>> Start Provided material

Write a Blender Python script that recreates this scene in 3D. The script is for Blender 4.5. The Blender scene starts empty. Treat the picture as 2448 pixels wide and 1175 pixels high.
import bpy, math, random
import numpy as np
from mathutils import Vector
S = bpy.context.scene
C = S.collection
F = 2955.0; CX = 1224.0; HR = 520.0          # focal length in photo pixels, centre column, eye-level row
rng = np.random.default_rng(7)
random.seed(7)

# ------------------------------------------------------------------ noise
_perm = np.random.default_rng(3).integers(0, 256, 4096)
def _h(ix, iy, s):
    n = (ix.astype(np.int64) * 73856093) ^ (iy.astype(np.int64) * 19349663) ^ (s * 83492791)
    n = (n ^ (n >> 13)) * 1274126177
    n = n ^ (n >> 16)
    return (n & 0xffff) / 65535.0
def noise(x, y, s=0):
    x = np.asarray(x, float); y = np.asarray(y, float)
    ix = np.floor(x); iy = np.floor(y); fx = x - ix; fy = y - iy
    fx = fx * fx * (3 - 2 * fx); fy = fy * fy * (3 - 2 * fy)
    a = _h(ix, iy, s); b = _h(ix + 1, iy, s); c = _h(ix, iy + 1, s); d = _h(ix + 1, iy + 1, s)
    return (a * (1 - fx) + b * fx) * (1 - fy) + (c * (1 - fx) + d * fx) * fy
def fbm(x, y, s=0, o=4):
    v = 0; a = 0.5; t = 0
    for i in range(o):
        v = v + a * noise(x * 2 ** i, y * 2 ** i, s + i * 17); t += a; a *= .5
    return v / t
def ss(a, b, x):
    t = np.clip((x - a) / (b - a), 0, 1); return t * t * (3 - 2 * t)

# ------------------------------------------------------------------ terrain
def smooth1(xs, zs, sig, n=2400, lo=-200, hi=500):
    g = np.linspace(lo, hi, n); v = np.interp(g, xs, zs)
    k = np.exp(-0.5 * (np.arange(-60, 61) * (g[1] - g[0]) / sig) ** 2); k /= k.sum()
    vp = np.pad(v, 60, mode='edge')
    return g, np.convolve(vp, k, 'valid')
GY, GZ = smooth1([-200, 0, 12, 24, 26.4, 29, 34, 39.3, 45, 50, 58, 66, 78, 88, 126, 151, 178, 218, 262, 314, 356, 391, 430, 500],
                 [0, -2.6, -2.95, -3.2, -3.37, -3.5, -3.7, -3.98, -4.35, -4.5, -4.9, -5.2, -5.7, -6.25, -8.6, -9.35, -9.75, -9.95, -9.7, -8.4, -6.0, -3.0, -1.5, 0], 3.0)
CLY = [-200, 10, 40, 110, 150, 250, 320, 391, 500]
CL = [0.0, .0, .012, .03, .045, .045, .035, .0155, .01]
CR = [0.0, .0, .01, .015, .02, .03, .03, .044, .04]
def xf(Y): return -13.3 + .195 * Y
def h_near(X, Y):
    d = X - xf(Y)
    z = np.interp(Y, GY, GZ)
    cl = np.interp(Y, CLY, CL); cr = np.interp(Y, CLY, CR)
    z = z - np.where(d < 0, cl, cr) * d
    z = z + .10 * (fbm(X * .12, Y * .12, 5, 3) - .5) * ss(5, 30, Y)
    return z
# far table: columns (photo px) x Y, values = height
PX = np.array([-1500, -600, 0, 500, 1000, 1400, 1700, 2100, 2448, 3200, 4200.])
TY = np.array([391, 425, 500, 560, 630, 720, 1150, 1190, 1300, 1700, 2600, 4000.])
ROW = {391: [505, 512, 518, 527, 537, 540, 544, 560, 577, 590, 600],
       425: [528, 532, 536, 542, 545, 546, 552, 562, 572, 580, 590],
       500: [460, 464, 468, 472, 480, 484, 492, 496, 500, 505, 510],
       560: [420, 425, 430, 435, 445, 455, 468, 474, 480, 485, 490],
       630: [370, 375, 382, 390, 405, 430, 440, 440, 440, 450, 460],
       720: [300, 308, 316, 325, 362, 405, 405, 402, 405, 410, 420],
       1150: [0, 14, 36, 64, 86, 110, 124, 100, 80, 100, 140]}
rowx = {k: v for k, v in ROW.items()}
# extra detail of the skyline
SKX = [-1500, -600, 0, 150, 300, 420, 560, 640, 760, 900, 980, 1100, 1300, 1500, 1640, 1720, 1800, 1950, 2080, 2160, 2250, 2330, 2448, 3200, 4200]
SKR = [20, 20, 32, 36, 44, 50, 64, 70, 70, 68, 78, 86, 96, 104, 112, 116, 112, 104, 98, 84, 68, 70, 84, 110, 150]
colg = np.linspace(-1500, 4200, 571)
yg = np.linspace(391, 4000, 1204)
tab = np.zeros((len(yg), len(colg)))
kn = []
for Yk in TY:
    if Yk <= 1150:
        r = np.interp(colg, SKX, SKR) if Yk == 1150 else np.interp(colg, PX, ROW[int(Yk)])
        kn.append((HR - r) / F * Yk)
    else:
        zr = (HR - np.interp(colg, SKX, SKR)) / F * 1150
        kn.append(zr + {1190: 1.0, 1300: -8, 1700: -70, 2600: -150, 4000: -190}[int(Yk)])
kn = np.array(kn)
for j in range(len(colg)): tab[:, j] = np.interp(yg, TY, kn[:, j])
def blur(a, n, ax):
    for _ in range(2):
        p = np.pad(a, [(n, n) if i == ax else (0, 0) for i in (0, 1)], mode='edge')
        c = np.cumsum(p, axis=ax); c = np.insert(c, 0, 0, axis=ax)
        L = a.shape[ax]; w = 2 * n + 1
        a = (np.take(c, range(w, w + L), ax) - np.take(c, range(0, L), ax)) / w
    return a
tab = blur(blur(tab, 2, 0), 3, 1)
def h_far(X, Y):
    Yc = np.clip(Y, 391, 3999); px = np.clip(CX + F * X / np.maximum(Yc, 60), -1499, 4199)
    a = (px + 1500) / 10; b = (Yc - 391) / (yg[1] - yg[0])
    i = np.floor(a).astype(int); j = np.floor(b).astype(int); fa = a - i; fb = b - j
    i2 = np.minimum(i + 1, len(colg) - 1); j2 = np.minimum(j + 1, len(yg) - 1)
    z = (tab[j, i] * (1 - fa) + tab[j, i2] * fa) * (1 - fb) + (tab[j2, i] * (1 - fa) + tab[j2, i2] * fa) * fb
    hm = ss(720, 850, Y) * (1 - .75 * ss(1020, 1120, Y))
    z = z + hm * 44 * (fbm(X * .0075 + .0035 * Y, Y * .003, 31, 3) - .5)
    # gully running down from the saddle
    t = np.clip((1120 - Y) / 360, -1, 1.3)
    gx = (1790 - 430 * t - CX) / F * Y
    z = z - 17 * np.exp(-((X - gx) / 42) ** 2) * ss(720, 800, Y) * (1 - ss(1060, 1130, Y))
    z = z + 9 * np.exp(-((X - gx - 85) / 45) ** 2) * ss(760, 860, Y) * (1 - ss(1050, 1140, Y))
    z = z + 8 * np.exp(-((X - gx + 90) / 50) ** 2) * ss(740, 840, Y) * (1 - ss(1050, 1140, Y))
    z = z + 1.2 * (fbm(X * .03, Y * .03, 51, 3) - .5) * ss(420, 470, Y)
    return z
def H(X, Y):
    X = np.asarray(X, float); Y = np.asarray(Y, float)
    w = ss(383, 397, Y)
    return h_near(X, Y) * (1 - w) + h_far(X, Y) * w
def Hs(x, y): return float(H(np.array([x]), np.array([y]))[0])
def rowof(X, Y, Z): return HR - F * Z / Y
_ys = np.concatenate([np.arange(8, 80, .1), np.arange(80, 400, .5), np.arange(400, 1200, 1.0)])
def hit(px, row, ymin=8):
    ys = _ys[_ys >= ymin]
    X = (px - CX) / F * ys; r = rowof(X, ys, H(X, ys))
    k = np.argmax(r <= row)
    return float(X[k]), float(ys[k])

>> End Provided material

(What needs to be done) Return a word-for-word copy of the lines from the beginning of the listing to the line holding "random.seed(7)", both kept.

(Solution)
Write a Blender Python script that recreates this scene in 3D. The script is for Blender 4.5. The Blender scene starts empty. Treat the picture as 2448 pixels wide and 1175 pixels high.
import bpy, math, random
import numpy as np
from mathutils import Vector
S = bpy.context.scene
C = S.collection
F = 2955.0; CX = 1224.0; HR = 520.0          # focal length in photo pixels, centre column, eye-level row
rng = np.random.default_rng(7)
random.seed(7)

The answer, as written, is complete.